A chuva cai uma vez ao ano na terra dos Piripkura. A seca entre maio e setembro é precedida pelas chuvas de outubro a abril, que caem em uma média de 2.400 milímetros por ano. Mas os Piripkura nunca dominaram os números, as métricas. O tempo é um cálculo baseado na natureza.
Quando os igarapés enchem, eles sabem que é mais difícil pescar. Quando esvaziam, se esbaldam com a pesca de cará e traíra. Ao longo do ano, têm garantido o cacau e as castanhas das árvores que os cercam e a caça de jacarés.
Os Piripkura vivem entre duas condições climáticas opostas, com temperaturas que oscilam de 18º C a 40º C. Assim, o ano é dividido apenas entre inverno e verão. Seria possível sobreviver às duas estações por décadas, mas os Piripkura se aproximam da extinção a cada novo ciclo.
Hoje, são resumidos a dois indígenas: Tamanduá e Baita. Os dois são os últimos a viverem isolados na floresta, como seus ancestrais. Há também uma única mulher, que não vive entre os familiares há cerca de 40 anos.
Baita é o mais velho e tem cerca de 50 anos.

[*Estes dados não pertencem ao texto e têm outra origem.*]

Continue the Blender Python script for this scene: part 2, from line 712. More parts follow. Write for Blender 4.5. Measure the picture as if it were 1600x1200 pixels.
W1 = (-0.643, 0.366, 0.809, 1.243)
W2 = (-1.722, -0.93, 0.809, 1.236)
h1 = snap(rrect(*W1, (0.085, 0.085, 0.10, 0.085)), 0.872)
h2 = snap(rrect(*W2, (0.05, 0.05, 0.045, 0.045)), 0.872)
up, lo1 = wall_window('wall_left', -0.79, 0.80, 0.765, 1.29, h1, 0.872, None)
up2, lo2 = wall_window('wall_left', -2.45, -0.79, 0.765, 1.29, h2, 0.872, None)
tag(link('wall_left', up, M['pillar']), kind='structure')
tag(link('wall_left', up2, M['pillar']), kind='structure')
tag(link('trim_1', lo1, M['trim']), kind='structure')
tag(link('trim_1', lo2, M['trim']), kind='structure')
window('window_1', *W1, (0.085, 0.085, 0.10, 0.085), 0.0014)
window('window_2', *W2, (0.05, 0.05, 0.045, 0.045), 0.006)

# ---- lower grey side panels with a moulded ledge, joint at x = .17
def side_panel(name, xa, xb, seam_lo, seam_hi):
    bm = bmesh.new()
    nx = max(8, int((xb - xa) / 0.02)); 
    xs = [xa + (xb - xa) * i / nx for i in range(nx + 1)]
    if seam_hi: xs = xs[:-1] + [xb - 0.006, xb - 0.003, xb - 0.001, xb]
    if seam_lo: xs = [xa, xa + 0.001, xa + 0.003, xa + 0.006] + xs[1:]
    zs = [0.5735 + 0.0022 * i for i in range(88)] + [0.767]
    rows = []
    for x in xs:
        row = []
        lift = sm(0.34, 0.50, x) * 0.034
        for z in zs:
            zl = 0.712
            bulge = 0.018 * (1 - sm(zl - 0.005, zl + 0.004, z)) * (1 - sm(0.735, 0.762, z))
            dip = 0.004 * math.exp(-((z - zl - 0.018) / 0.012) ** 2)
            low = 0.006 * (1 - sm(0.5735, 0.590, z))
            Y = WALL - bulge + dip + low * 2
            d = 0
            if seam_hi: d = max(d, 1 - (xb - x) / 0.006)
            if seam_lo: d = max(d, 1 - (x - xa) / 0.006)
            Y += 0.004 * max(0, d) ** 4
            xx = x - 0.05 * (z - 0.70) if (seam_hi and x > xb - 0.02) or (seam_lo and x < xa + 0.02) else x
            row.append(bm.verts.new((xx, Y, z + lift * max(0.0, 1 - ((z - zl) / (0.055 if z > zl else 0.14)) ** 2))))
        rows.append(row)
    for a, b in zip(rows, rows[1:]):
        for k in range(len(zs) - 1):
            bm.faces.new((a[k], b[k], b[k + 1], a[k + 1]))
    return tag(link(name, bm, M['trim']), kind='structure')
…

Tamanduá, mais novo, é seu sobrinho. A idade também é um termo relativo. Os dois entendem a passagem do tempo, um fenômeno capaz de torná-los mais sábios. Mas não há mais velhos entre eles. Não restará ninguém a quem ensinar tudo que lhes garantiu sobreviver em harmonia com a natureza.
"São povos com tradições milenares que conseguiram sobreviver em pleno século 21 independentes da era industrial", explica o indigenista Antenor Vaz, que desde a década de 1980 acompanha e monitora os Piripkura e ou povos isolados no Brasil e América do Sul.

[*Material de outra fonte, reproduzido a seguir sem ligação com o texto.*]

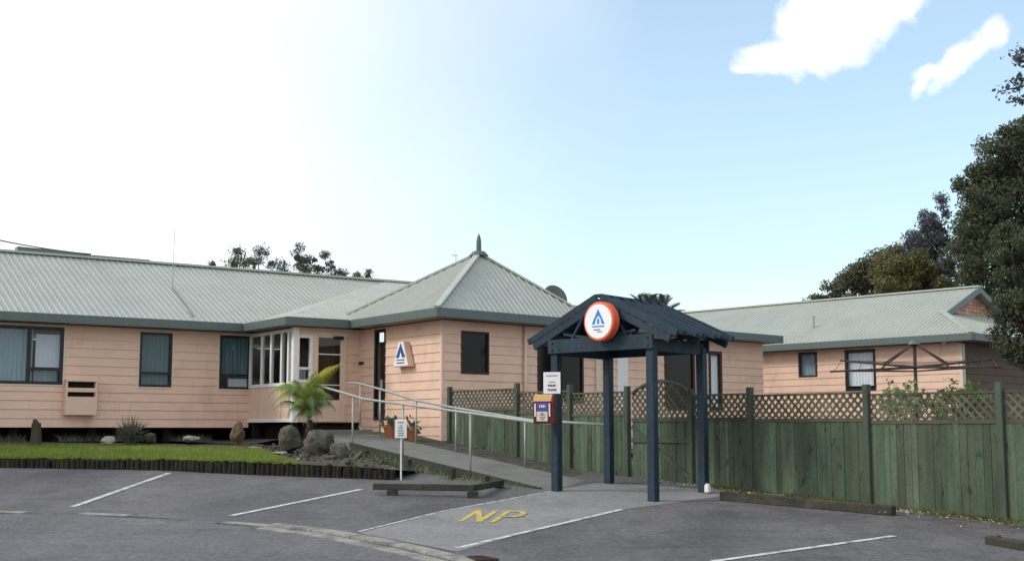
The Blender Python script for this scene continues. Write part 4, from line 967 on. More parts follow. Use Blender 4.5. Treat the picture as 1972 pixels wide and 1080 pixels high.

Antenor liderou um estudo que confirma a existência de 28 povos indígenas isolados em território brasileiro, como os Piripkura. São indígenas que evitam contato, rejeitam a comunicação ou sequer sabem da chegada dos europeus ao continente sul-americano. O Brasil tem o maior número de isolados confirmados na América do Sul, à frente do Peru. Acredita-se que possa existir ainda mais do que o contabilizado: 86 povos indígenas viveriam isolados só em nosso país.
Em uma área de 242,5 mil hectares, no norte do Mato Grosso, a Terra Indígena Piripkura sofre com avanços de grileiros e madeireiros desde os anos 1980. O crescente desmatamento em 2020 coloca em risco a existência deles e acabar com anos de proteção e respeito aos povos da floresta.